[START]

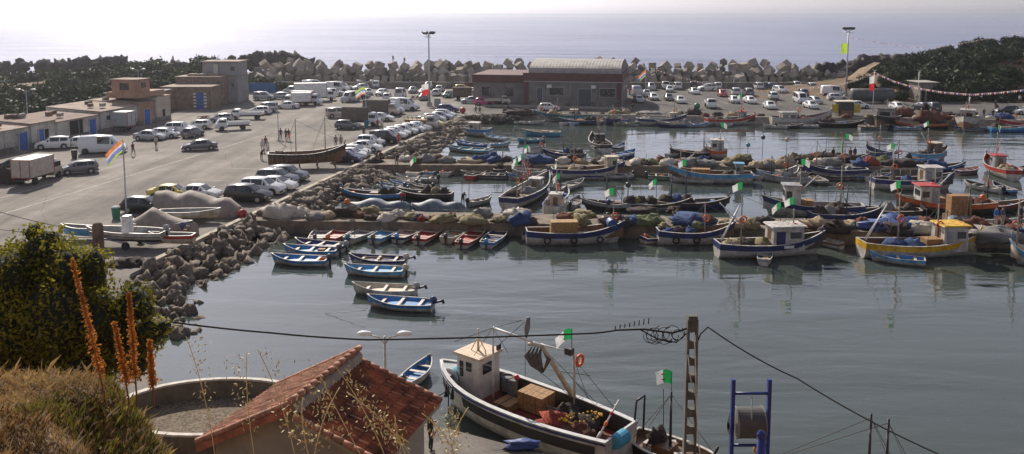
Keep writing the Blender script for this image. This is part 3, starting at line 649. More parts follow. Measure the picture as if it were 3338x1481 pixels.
def mast_set(root,x,base,ht,boom=0,stay=None,flg=None,lift=False,fs=.92):
    MB().tube([(x,0,base),(x,0,base+ht)],[.07,.045],8).build('mast',mat('mast_paint',(.30,.27,.23),.6,0,.25,4) if boom>=0 else DARKM,root)
    s=MB()
    for q in(stay or []): s.tube([(x,0,base+ht*.96),q],.014,4)
    if stay: s.build('rigging',mat('dark_rope',(.12,.11,.10),.9),root)
    if boom: MB().tube([(x,0,base+ht*.45),(x-abs(boom),0,base+ht*.85)],.05,6).build('boom',WHITEP,root)
    if lift: MB().torus((x+.1,-.12,base+ht*.55),.26,.065,'y',14).build('lifebuoy',ORANGE,root)
    if flg:
        MB().tube([(x,0,base+ht),(x,0,base+ht+.9)],.015,4).build('flag_staff',DARKM,root); flag(root,(x,0,base+ht+.9),fs,fs*.62,flg)
def house(root,x,y,base,l,wd,ht,c,roofc,win=True,doors=True,band=None):
    MB().box((x,y,base+ht/2),(l,wd,ht),0,0,.95).build('wheelhouse',bmx(c),root); k=[o for o in KIDS[root.name]][-1]
    MB().box((x+.05,y,base+ht+.05),(l+.3,wd+.25,.10),0,0,.96).build('roof',bmx(roofc),k)
    for s in(-1,1):
        MB().box((x+l*.22,y+s*wd*.485,base+ht*.66),(l*.34,.06,ht*.26)).build('window',GLASS,k)
        if l>1.5: MB().box((x-l*.25,y+s*wd*.487,base+ht*.45),(l*.28,.05,ht*.75)).build('door',bmx('grey') if band is None else bmx(band),k)
    MB().box((x+l*.48,y,base+ht*.68),(.07,wd*.7,ht*.26)).build('window',GLASS,k)
    MB().box((x-l*.48,y,base+ht*.45),(.05,wd*.4,ht*.78)).build('door',bmx('brown') if c!='brown' else DARKM,k)
    return k
def fishboat(t,s0,b0,lab,band='navy',hullc='white',deck='maroon',hs=None,ma=None,nets='',W=None,zb=1.85,zm=1.08,zs=1.22,floor=.5,extra='',group=None,name='fishing_boat',z=0,fwd=None,loc=None,h=None,L=None,flagk='dz',lifebuoy=True):
    if loc is None:
        a=P(*T(t,*s0),WZ); b2=P(*T(t,*b0),WZ); d=b2-a; L=d.length; h=math.atan2(d.y,d.x); c=(a+b2)/2
        c+=Vector((c.x,c.y,0)).normalized()*((W or L*.3)*.42*abs(math.cos(h))); c.z=WZ+z
    else: c=Vector(loc)
    W=W or max(2.2,L*.29)
    root=thing(name,lab,'fishing boat',c,h,group or 'wooden fishing boats in the harbour'); root['u_']=scr(c)[0]
    pts=hull(root,L,W,zs,zm,zb,.62,-.2,.7,floor,bmx(hullc),bmx(band),bmx('brown' if deck in('maroon','brown') else deck),bmx('white' if band not in('white','cream') else 'navy'),bmx(deck),rail=.11)
    MB().box((-L*.12,0,floor+.16),(L*.22,W*.42,.3)).build('hatch',bmx('brown'),root)
    MB().tube([(L/2-.35,0,zb-.05),(L/2-.15,0,zb+.45)],.06,6).build('bow_post',bmx(band),root)
    for i in range(3): MB().torus((-L*.3+i*L*.26,-(W/2+.05),.55),.25,.08,'y',12).build('tyre_fender',RUB,root) if 'T' in extra else None
    if hs: 
        house(root,hs[0]*L,0,floor,hs[1],min(hs[2],W*.66),hs[3],hs[4],hs[5],band=hs[6] if len(hs)>6 else None)
    if ma:
        for mx,mh,boom,fl in ma: mast_set(root,mx*L,floor,mh,boom,[(L/2-.2,0,zb),(mx*L-1.6,W*.4,zm),(mx*L-1.6,-W*.4,zm)],flagk if fl else None,lift=lifebuoy)
    for i,ch in enumerate(nets):
        m={'d':'dark','r':'rust','t':'tan','g':'green','b':'blue','w':'white','y':'olive','B':'bluetarp','G':'grey','R':'red','S':'greytarp','_':None}[ch]
        if m: 
            x=-L*.36+i*L*.14; MB().ell((x,.1*math.sin(i*2),floor+.25),(L*.085,W*.30,.62),12,8,0,.55,1.6,i*2.2+L,zmin=floor+.01).build('net_heap' if m not in('bluetarp','greytarp') else 'tarpaulin_cover',NETS[m],root)
    if 'C' in extra:
        for k in range(4): MB().box((L*.02+k*.52,-W*.08,floor+.5),(.48,1.0,.95)).build('crate_stack',CRATE,root)
    if 'H' in extra: MB().box((-L*.12,0,floor+.75),(2.3,1.1,1.3),0,0,.98).build('plank_shelter',mat('plank_wood',(.34,.20,.07),.75,0,.4,12,bump=.5),root)
    if 'D' in extra: MB().cyl((L*.36,0,floor+1.1),.42,.95,'y',14).build('rope_drum',mat('drum_blue',(.03,.08,.22),.5),root)
    if 'K' in extra:
        s=MB(); s.tube([(-L*.46,0,zs),(-L*.30,0,zs+2.9)],.05,6); s.tube([(-L*.46,.3,zs),(-L*.30,0,zs+2.9)],.03,6); s.build('stern_pole',WHITEP,root)
    if 'S' in extra:
        for k in range(6): 
            x=-L*.35+k*L*.12; MB().tube([(x,W*.40,zm),(x,W*.40,zm+.9)],.02,4).build('railing_post',WHITEP,root)
        MB().tube([(-L*.35,W*.40,zm+.9),(L*.25,W*.40,zm+.9)],.02,4).build('railing',WHITEP,root)
    if 'X' in extra:
        s=MB()
        for sy in(-.45,.45): s.tube([(-L*.42,sy,zs),(-L*.40,sy*.8,zs+1.7)],.05,6)
        s.tube([(-L*.40,-.36,zs+1.7),(-L*.40,.36,zs+1.7)],.05,6); s.build('stern_gallows',DARKM,root)
    MB().tube([(-L*.2,W*.3,floor),(-L*.22,W*.32,floor+2.4)],.02,4).build('antenna',DARKM,root)
    if 'P' in extra: MB().box((L*.10,-W*.5+.0,zm-.12),(.8,.05,.22)).build('name_plate',WHITEP,root)
    # small clutter pieces
    rr=random.Random(int(abs(c.x)*10))
    for k in range(4): MB().box((rr.uniform(-.35,.3)*L,rr.uniform(-.25,.25)*W,floor+.14),(rr.uniform(.3,.6),rr.uniform(.25,.5),.28),0,rr.uniform(0,2)).build('fish_box',rr.choice([CRATE,bmx('blue'),bmx('grey'),ORANGE,bmx('white')]),root)
    return root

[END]

Task prompt: Return each line of the data, keeping its wording exact and omitting pictures.

Solution:
Keep writing the Blender script for this image. This is part 3, starting at line 649. More parts follow. Measure the picture as if it were 3338x1481 pixels.
def mast_set(root,x,base,ht,boom=0,stay=None,flg=None,lift=False,fs=.92):
    MB().tube([(x,0,base),(x,0,base+ht)],[.07,.045],8).build('mast',mat('mast_paint',(.30,.27,.23),.6,0,.25,4) if boom>=0 else DARKM,root)
    s=MB()
    for q in(stay or []): s.tube([(x,0,base+ht*.96),q],.014,4)
    if stay: s.build('rigging',mat('dark_rope',(.12,.11,.10),.9),root)
    if boom: MB().tube([(x,0,base+ht*.45),(x-abs(boom),0,base+ht*.85)],.05,6).build('boom',WHITEP,root)
    if lift: MB().torus((x+.1,-.12,base+ht*.55),.26,.065,'y',14).build('lifebuoy',ORANGE,root)
    if flg:
        MB().tube([(x,0,base+ht),(x,0,base+ht+.9)],.015,4).build('flag_staff',DARKM,root); flag(root,(x,0,base+ht+.9),fs,fs*.62,flg)
def house(root,x,y,base,l,wd,ht,c,roofc,win=True,doors=True,band=None):
    MB().box((x,y,base+ht/2),(l,wd,ht),0,0,.95).build('wheelhouse',bmx(c),root); k=[o for o in KIDS[root.name]][-1]
    MB().box((x+.05,y,base+ht+.05),(l+.3,wd+.25,.10),0,0,.96).build('roof',bmx(roofc),k)
    for s in(-1,1):
        MB().box((x+l*.22,y+s*wd*.485,base+ht*.66),(l*.34,.06,ht*.26)).build('window',GLASS,k)
        if l>1.5: MB().box((x-l*.25,y+s*wd*.487,base+ht*.45),(l*.28,.05,ht*.75)).build('door',bmx('grey') if band is None else bmx(band),k)
    MB().box((x+l*.48,y,base+ht*.68),(.07,wd*.7,ht*.26)).build('window',GLASS,k)
    MB().box((x-l*.48,y,base+ht*.45),(.05,wd*.4,ht*.78)).build('door',bmx('brown') if c!='brown' else DARKM,k)
    return k
def fishboat(t,s0,b0,lab,band='navy',hullc='white',deck='maroon',hs=None,ma=None,nets='',W=None,zb=1.85,zm=1.08,zs=1.22,floor=.5,extra='',group=None,name='fishing_boat',z=0,fwd=None,loc=None,h=None,L=None,flagk='dz',lifebuoy=True):
    if loc is None:
        a=P(*T(t,*s0),WZ); b2=P(*T(t,*b0),WZ); d=b2-a; L=d.length; h=math.atan2(d.y,d.x); c=(a+b2)/2
        c+=Vector((c.x,c.y,0)).normalized()*((W or L*.3)*.42*abs(math.cos(h))); c.z=WZ+z
    else: c=Vector(loc)
    W=W or max(2.2,L*.29)
    root=thing(name,lab,'fishing boat',c,h,group or 'wooden fishing boats in the harbour'); root['u_']=scr(c)[0]
    pts=hull(root,L,W,zs,zm,zb,.62,-.2,.7,floor,bmx(hullc),bmx(band),bmx('brown' if deck in('maroon','brown') else deck),bmx('white' if band not in('white','cream') else 'navy'),bmx(deck),rail=.11)
    MB().box((-L*.12,0,floor+.16),(L*.22,W*.42,.3)).build('hatch',bmx('brown'),root)
    MB().tube([(L/2-.35,0,zb-.05),(L/2-.15,0,zb+.45)],.06,6).build('bow_post',bmx(band),root)
    for i in range(3): MB().torus((-L*.3+i*L*.26,-(W/2+.05),.55),.25,.08,'y',12).build('tyre_fender',RUB,root) if 'T' in extra else None
    if hs: 
        house(root,hs[0]*L,0,floor,hs[1],min(hs[2],W*.66),hs[3],hs[4],hs[5],band=hs[6] if len(hs)>6 else None)
    if ma:
        for mx,mh,boom,fl in ma: mast_set(root,mx*L,floor,mh,boom,[(L/2-.2,0,zb),(mx*L-1.6,W*.4,zm),(mx*L-1.6,-W*.4,zm)],flagk if fl else None,lift=lifebuoy)
    for i,ch in enumerate(nets):
        m={'d':'dark','r':'rust','t':'tan','g':'green','b':'blue','w':'white','y':'olive','B':'bluetarp','G':'grey','R':'red','S':'greytarp','_':None}[ch]
        if m: 
            x=-L*.36+i*L*.14; MB().ell((x,.1*math.sin(i*2),floor+.25),(L*.085,W*.30,.62),12,8,0,.55,1.6,i*2.2+L,zmin=floor+.01).build('net_heap' if m not in('bluetarp','greytarp') else 'tarpaulin_cover',NETS[m],root)
    if 'C' in extra:
        for k in range(4): MB().box((L*.02+k*.52,-W*.08,floor+.5),(.48,1.0,.95)).build('crate_stack',CRATE,root)
    if 'H' in extra: MB().box((-L*.12,0,floor+.75),(2.3,1.1,1.3),0,0,.98).build('plank_shelter',mat('plank_wood',(.34,.20,.07),.75,0,.4,12,bump=.5),root)
    if 'D' in extra: MB().cyl((L*.36,0,floor+1.1),.42,.95,'y',14).build('rope_drum',mat('drum_blue',(.03,.08,.22),.5),root)
    if 'K' in extra:
        s=MB(); s.tube([(-L*.46,0,zs),(-L*.30,0,zs+2.9)],.05,6); s.tube([(-L*.46,.3,zs),(-L*.30,0,zs+2.9)],.03,6); s.build('stern_pole',WHITEP,root)
    if 'S' in extra:
        for k in range(6): 
            x=-L*.35+k*L*.12; MB().tube([(x,W*.40,zm),(x,W*.40,zm+.9)],.02,4).build('railing_post',WHITEP,root)
        MB().tube([(-L*.35,W*.40,zm+.9),(L*.25,W*.40,zm+.9)],.02,4).build('railing',WHITEP,root)
    if 'X' in extra:
        s=MB()
        for sy in(-.45,.45): s.tube([(-L*.42,sy,zs),(-L*.40,sy*.8,zs+1.7)],.05,6)
        s.tube([(-L*.40,-.36,zs+1.7),(-L*.40,.36,zs+1.7)],.05,6); s.build('stern_gallows',DARKM,root)
    MB().tube([(-L*.2,W*.3,floor),(-L*.22,W*.32,floor+2.4)],.02,4).build('antenna',DARKM,root)
    if 'P' in extra: MB().box((L*.10,-W*.5+.0,zm-.12),(.8,.05,.22)).build('name_plate',WHITEP,root)
    # small clutter pieces
    rr=random.Random(int(abs(c.x)*10))
    for k in range(4): MB().box((rr.uniform(-.35,.3)*L,rr.uniform(-.25,.25)*W,floor+.14),(rr.uniform(.3,.6),rr.uniform(.25,.5),.28),0,rr.uniform(0,2)).build('fish_box',rr.choice([CRATE,bmx('blue'),bmx('grey'),ORANGE,bmx('white')]),root)
    return root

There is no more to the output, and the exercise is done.